While CEA and a large corps of Democratic legislators have led the charge against the bill, it’s been endorsed by the American Federation of Teachers-Colorado, the Colorado associations of school boards and school executives, the Colorado Children’s Campaign, the state board, education Commissioner Dwight Jones, Ritter and his three immediate predecessors and numerous business, education and community groups.
Some supporters hope passage of the bill will improve Colorado’s chance in the second-round Race to the Top competition, but the sponsors have been downplaying the importance of that.
Democrats who voted yes
Senate
Democrats who voted for the bill on final passage Wednesday were Bob Bacon of Fort Collins, Joyce Foster of Denver, Dan Gibbs of Silverthorne, Rollie Heath of Boulder, Mary Hodge of Brighton, Mike Johnston of Denver, Majority Leader John Morse of Colorado springs, Linda Newell of Denver, Chris Romer of Denver, President Brandon Shaffer of Boulder, Pat Steadman of Denver, Abel Tapia of Pueblo and Suzanne Williams of Aurora.

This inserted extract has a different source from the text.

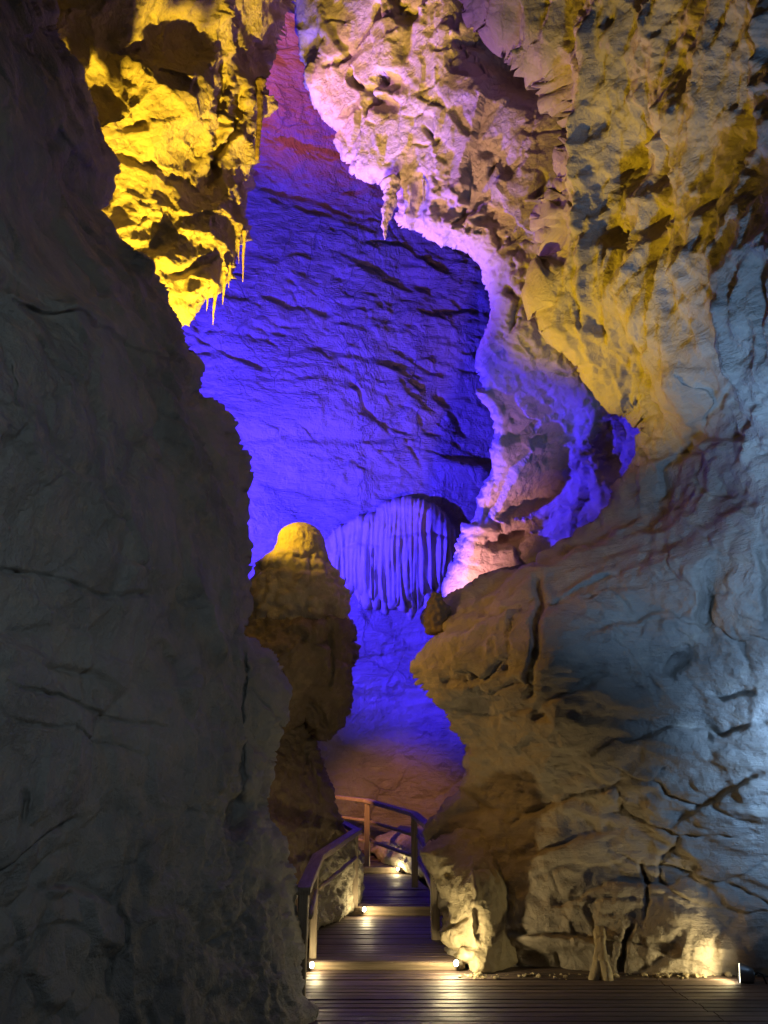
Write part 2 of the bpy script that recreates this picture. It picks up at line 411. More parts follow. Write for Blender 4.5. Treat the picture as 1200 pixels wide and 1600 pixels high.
def d_back(p, x, y):
    dip = np.clip((700 - y) / 700., -.3, 1)
    n = np.stack([.10 + .26 * dip, 0 * dip, .96 + 0 * dip], 1)
    c = np.array([0, 17, 9.0])
    q0 = ((p - c) * n).sum(1)
    def lay(freq, s, wob, wf, sharp):
        q = q0 + wob * fbm(p, wf, 5, s)
        u = q * freq; k = np.floor(u); f = u - k; ki = k.astype(np.int64); z = np.zeros_like(ki)
        al = np.clip(fbm(p + k[:, None] * 3.7, .35, 4, s + 7) * 3.0 - .1, 0, 1)
        return np.where(f < sharp, f / sharp, (1 - f) / (1 - sharp)) * (.2 + .8 * _rnd(ki, z, z, s + 3)) * al
    w = warp(p, .5, .6, 15)
    a, _, _ = facet(w, .55, 101); b, _, _ = facet(w * np.array([1, 1, 1.8]), 1.3, 105)
    rgt = .35 + .65 * sstep(420, 640, x) * sstep(250, 420, y) * sstep(900, 760, y)
    return .20 * rgt * lay(.75, 200, .8, .35, .86) + .18 * rgt * lay(1.9, 210, .5, .5, .82) + .05 * (rgt + .2) * lay(5.0, 220, .3, .7, .8) \
        - .07 * joints(p, .55, 341, (.2, 0, .98), 3.0, .05)[0] + .08 * joints(p, .8, 343, (.2, 0, .98), 2.6)[1] + .06 * a * rgt + .05 * b * rgt + .12 * fbm(p, .4, 4, 1) + .05 * ridged(p * np.array([1, 1, 2.5]), 1.6, 5, 3) * (.5 + rgt) + .025 * fbm(p, 5, 5, 5, .6)
def d_flow(p, x, y):
    # vertical drapery: flutes that run down the fall line
    p = p + .22 * np.stack([fbm(p * np.array([1, 0, .25]), 1.5, 3, 3), 0 * x, 0 * x], 1); q = p * np.array([8.0, 0, .30]); fl = (1 - np.abs(perlin(q, 7)) * 2.4) * (.45 + .8 * np.clip(fbm(p * np.array([2, 0, 1.2]), 1, 2, 13) + .5, 0, 1))
    q2 = p * np.array([14, 0, .5]); fl2 = 1 - np.abs(perlin(q2, 9)) * 2.2
    bot = sstep(800, 870, y)
    return (.04 + .075 * bot) * fl + .03 * fl2 + .06 * fbm(p, 1.6, 3, 2) + .012 * fbm(p, 9, 3, 4)
def d_lump(p, x, y):
    f1, f2, tl, of = voro(warp(p, 1.5, .15, 4), 4.2, 131)
    return .07 * (1 - f1 * 1.4) + .035 * ridged(p, 9, 4, 6) + .05 * fbm(p, 1.5, 3, 9)
def d_dark(p, x, y):
    a, _, _ = facet(warp(p, 1.2, .25, 8), 2.2, 141)
    return .10 * a + .06 * ridged(p, 4, 4, 7) + .03 * fbm(p, 14, 3, 8) + .08 * fbm(p, 1.1, 3, 5)
def d_stone(p, x, y):
    f1, f2, tl, of = voro(p * np.array([1, 1, .5]), 14, 151)
    return .055 * (1 - 1.3 * f1) + .035 * ridged(p * np.array([1, 1, .6]), 10, 3, 7) + .06 * fbm(p, 2.5, 3, 5)
def d_bould(p, x, y):
    a, _, _ = facet(warp(p, 1.4, .2, 8), 1.8, 161)
    return .07 * a + .02 * ridged(p, 6, 4, 7) + .01 * fbm(p, 18, 3, 8)

# left wall
left_edge = [(90, -250), (70, -60), (75, 40), (105, 85), (122, 105), (150, 180), (160, 222), (185, 268), (183, 296), (160, 325), (178, 360), (205, 395), (240, 403), (252, 440), (262, 480),
             (275, 520), (286, 548), (300, 560), (316, 573), (306, 590), (298, 612), (330, 622), (350, 634), (362, 670), (354, 678), (380, 715), (386, 745), (387, 820), (386, 880), (393, 902), (388, 925), (387, 952), (382, 990),
             (400, 1003), (428, 1022), (440, 1048), (455, 1075), (451, 1125), (438, 1138), (431, 1171), (422, 1228), (424, 1285), (446, 1320), (455, 1360), (457, 1425), (464, 1490), (477, 1556), (503, 1582), (507, 1605), (500, 1680)]
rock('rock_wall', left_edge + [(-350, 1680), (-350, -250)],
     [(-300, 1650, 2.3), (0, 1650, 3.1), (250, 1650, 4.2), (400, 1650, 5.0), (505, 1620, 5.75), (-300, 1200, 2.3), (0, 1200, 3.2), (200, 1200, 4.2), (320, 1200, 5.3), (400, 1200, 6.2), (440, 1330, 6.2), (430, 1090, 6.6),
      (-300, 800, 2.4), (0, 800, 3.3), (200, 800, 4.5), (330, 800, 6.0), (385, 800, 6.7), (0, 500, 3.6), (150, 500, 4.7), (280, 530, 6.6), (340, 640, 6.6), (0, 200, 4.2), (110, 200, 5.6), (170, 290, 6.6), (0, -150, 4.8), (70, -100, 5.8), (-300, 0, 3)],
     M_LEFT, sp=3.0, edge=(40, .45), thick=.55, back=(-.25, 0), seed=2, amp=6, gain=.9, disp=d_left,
     strokes=[('b', 368, 1270, 26, 34, 20, .45), ('g', [(380, 1000), (384, 1100), (380, 1200), (372, 1260)], 7, .18), ('s', [(0, 470), (120, 500), (200, 535), (250, 570), (310, 600)], 40, -.25),
              ('g', [(0, 880), (70, 895), (150, 930), (250, 930)], 6, .07), ('g', [(0, 1065), (90, 1085), (160, 1115), (260, 1140)], 5, .07), ('g', [(0, 1120), (110, 1135), (250, 1190)], 4, .05),
              ('g', [(15, 560), (25, 600), (15, 640)], 4, .08), ('b', 28, 1260, 7, 20, 0, .12), ('s', [(260, 640), (200, 700), (160, 780), (170, 880)], 45, .15), ('s', [(80, 180), (130, 260), (180, 300)], 30, -.25),
              ('s', [(0, 60), (60, 110), (120, 210), (165, 310)], 35, .3), ('s', [(0, 130), (60, 230), (95, 320)], 30, .22), ('s', [(60, 1400), (130, 1390), (180, 1420)], 30, .15), ('g', [(185, 1410), (190, 1480), (180, 1560)], 5, .08)])
tag(bpy.data.objects['rock_wall'], 'tall dark grey cave wall in deep shade filling the left side of the passage', 'cave wall')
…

Bacon, Morse, Shaffer, Steadman, Tapia and Williams voted no when the Senate first passed the bill on April 29.
House
The Democratic representatives who voted yes were co-prime sponsor Christine Scanlan of Dillon, Karen Middleton of Aurora and Joe Rice of Littleton, plus Denver representatives Lois Court, Mark Ferrandino, Jeanne Labuda, Beth McCann and House Speaker Terrance Carroll. Independent Kathleen Curry of Gunnison, a former Democrat, also voted yes.
Ferrandino and Rep. Jim Riesberg, D-Greeley, provided the votes needed to get the bill out of the House Appropriations Committee on a 7-6 vote last Friday. Riesberg voted no on the bill Wednesday.